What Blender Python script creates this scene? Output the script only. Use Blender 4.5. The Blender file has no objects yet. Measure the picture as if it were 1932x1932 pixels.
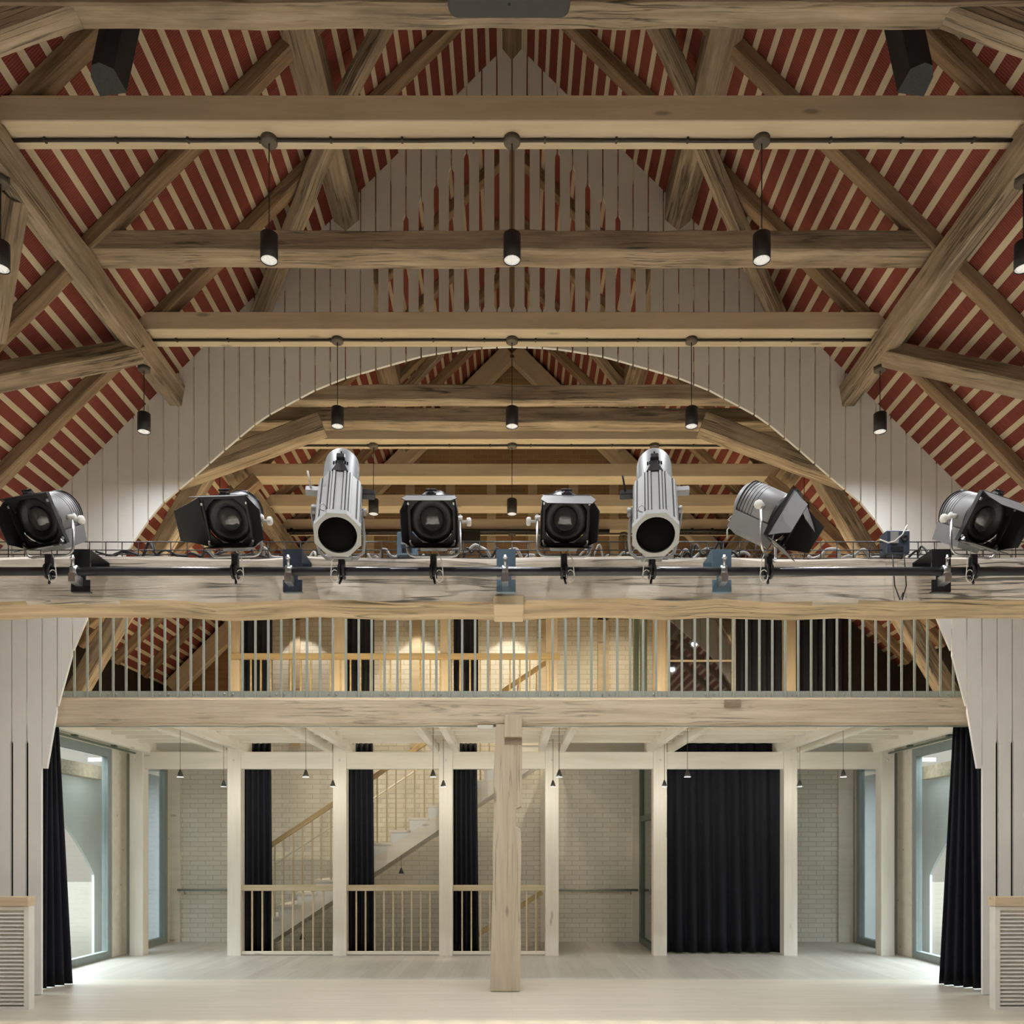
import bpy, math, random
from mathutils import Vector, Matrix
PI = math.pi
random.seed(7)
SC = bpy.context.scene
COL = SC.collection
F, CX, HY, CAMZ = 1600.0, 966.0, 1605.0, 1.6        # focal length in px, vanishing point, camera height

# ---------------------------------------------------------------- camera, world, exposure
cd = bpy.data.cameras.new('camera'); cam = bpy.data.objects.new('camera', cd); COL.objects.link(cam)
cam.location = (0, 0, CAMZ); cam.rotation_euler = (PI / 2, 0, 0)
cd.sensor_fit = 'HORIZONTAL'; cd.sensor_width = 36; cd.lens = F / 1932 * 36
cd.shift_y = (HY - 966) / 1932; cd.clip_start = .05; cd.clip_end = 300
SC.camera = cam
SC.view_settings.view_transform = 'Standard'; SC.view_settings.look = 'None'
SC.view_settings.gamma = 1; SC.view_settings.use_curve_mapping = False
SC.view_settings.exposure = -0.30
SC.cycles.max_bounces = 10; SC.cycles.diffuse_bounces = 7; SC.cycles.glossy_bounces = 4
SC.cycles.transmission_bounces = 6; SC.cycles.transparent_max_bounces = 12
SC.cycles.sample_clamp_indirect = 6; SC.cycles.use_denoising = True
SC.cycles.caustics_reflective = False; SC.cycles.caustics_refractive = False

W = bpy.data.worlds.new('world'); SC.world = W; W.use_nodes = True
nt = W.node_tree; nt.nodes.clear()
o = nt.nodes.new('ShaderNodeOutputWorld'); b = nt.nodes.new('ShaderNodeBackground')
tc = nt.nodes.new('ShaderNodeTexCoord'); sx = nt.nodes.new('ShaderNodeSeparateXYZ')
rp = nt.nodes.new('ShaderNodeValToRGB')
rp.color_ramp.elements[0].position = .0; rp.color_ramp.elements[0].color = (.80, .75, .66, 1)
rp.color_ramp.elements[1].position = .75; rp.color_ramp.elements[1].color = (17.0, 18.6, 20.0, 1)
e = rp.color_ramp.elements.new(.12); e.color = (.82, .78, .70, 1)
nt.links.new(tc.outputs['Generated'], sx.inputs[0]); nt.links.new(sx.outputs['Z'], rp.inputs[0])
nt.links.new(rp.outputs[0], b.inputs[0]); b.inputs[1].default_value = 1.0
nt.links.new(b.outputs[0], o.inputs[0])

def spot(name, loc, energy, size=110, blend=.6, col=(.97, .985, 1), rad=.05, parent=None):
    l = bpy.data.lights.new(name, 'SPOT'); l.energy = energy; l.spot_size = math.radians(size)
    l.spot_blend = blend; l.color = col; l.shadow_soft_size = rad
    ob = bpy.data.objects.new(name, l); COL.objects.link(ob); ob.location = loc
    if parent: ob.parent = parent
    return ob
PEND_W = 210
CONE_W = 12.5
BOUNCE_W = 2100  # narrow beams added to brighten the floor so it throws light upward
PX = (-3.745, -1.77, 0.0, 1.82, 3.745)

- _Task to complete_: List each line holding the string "scene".

- _Solution_:
What Blender Python script creates this scene? Output the script only. Use Blender 4.5. The Blender file has no objects yet. Measure the picture as if it were 1932x1932 pixels.
SC = bpy.context.scene